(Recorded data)
>>>>>
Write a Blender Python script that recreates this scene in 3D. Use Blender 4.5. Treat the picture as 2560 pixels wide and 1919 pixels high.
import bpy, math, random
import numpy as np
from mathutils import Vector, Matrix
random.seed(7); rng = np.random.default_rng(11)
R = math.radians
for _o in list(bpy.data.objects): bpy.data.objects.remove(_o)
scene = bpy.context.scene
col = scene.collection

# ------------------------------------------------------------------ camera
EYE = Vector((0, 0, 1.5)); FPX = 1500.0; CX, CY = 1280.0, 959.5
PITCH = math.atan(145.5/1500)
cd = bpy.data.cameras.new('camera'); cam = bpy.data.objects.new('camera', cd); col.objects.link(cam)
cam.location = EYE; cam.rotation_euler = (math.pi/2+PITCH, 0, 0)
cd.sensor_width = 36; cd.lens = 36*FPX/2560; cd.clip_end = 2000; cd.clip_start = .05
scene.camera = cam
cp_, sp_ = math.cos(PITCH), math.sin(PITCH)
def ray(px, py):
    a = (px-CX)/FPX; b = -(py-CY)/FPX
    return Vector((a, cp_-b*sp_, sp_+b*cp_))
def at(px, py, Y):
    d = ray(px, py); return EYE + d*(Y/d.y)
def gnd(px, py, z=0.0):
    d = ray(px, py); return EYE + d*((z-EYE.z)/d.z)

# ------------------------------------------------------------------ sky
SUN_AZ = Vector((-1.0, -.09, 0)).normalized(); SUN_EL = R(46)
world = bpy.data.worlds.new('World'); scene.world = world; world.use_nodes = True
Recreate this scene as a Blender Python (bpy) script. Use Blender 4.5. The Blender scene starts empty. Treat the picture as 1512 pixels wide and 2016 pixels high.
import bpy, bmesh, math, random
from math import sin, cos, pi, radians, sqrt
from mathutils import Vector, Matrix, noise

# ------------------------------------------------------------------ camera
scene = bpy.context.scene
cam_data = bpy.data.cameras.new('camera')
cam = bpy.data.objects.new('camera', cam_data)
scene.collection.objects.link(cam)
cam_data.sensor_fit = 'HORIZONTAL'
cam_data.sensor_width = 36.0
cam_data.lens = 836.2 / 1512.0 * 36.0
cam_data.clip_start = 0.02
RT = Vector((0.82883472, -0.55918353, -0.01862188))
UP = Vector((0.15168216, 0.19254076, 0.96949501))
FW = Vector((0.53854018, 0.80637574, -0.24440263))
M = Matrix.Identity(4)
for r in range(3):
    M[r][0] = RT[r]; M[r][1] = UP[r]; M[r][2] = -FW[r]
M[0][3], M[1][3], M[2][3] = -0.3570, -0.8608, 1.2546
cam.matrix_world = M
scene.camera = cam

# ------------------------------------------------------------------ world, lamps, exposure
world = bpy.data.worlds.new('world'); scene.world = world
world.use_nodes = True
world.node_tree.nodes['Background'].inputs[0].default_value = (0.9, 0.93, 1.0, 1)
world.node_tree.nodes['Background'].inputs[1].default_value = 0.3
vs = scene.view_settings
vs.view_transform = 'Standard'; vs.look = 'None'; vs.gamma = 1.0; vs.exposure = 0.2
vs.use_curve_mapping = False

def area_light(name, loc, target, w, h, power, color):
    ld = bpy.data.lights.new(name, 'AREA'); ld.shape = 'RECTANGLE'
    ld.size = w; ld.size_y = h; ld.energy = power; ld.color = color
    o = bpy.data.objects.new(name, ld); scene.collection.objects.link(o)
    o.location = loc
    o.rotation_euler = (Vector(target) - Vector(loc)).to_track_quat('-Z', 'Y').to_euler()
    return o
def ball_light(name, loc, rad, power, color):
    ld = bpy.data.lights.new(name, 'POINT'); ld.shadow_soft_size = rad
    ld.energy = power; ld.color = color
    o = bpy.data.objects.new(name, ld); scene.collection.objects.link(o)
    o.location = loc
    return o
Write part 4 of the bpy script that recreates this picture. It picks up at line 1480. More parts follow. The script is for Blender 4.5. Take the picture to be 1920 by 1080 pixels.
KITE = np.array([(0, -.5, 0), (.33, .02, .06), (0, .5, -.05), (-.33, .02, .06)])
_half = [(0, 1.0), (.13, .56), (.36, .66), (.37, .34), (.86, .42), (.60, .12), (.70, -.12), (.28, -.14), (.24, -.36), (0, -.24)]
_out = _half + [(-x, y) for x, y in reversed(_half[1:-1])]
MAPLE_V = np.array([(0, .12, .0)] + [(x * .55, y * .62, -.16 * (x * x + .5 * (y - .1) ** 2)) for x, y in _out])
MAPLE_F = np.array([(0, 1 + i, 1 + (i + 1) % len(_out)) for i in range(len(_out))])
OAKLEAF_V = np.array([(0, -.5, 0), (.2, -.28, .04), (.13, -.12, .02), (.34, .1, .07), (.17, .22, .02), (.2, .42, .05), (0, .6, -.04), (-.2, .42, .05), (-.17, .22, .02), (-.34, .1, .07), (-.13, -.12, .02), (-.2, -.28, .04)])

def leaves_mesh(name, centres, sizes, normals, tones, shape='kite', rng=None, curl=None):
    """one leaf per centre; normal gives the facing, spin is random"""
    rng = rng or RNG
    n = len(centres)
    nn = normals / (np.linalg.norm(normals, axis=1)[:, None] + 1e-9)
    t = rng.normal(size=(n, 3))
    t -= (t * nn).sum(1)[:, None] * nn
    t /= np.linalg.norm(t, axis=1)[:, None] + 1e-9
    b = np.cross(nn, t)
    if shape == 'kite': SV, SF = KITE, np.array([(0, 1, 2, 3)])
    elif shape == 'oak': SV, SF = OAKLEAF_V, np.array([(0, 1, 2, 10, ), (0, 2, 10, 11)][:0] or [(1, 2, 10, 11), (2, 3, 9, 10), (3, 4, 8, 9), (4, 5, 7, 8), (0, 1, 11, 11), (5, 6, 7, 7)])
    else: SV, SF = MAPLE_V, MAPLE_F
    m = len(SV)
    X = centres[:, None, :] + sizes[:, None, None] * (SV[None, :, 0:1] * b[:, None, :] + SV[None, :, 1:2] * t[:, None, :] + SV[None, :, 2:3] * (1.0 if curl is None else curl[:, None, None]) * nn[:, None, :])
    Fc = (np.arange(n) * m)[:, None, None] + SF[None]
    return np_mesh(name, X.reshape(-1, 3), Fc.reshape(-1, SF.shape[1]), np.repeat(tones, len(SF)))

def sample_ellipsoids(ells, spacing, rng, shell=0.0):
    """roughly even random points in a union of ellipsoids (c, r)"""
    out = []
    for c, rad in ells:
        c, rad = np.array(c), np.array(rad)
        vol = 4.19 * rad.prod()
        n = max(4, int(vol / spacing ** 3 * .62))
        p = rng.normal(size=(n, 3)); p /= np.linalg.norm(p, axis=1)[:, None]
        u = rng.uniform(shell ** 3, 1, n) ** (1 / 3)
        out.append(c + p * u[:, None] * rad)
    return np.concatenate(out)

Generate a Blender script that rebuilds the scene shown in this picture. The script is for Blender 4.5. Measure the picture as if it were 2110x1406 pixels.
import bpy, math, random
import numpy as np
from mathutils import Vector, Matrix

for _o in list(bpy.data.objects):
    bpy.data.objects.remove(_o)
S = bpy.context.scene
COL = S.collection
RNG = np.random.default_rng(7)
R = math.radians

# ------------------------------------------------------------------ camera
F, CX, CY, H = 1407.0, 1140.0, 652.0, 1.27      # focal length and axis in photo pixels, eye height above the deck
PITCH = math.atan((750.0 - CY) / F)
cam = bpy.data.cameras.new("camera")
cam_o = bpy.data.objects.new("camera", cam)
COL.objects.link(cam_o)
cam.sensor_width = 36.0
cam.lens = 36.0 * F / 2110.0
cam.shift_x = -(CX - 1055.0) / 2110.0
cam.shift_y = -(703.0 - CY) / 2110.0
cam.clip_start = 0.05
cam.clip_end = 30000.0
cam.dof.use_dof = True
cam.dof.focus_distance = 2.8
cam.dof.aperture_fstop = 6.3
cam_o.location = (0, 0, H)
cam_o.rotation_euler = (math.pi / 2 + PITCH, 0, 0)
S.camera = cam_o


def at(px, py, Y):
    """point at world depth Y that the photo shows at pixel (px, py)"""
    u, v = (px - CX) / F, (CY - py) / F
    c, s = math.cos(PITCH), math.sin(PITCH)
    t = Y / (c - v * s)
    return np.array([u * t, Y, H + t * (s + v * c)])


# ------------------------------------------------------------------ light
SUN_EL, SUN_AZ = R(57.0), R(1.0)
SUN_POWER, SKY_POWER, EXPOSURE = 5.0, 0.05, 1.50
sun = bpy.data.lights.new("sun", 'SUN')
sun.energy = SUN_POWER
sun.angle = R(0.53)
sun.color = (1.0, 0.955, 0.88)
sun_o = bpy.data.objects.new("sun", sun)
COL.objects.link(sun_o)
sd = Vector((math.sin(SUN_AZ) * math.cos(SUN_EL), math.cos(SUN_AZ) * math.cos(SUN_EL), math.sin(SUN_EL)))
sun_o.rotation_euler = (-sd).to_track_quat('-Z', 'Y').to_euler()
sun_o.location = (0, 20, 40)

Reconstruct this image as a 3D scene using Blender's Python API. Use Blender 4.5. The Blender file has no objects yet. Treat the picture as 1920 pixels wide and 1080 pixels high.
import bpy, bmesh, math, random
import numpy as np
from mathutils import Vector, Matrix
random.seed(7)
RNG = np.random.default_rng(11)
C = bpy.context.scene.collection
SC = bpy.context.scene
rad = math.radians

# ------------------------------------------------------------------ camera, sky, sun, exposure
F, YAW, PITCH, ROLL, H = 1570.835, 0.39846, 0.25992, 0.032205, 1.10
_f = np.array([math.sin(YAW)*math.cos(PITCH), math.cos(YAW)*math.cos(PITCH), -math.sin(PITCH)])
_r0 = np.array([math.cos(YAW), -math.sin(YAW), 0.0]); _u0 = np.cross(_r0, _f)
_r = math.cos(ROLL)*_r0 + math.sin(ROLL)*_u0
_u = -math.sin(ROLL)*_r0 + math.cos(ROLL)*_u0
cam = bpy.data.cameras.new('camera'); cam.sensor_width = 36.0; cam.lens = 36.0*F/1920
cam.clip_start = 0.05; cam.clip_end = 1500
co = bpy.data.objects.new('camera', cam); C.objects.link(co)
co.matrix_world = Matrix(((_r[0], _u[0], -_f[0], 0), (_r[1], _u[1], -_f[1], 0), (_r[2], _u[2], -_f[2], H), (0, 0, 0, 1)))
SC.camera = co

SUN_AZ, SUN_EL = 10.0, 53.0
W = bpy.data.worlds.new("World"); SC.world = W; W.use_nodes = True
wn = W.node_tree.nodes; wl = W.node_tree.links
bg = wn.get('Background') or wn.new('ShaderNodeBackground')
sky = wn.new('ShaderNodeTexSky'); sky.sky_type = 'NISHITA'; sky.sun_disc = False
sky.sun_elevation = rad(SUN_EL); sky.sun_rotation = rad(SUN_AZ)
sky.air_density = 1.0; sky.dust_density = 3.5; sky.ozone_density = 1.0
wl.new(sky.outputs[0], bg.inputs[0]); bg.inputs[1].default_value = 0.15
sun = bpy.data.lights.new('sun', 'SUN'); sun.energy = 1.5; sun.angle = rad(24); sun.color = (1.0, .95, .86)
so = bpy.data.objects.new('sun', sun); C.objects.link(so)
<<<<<
GIVEN EXERCISE:
Counting only lines of the data above that hold "Write", report the total and nothing else.

THE OUTPUT:
2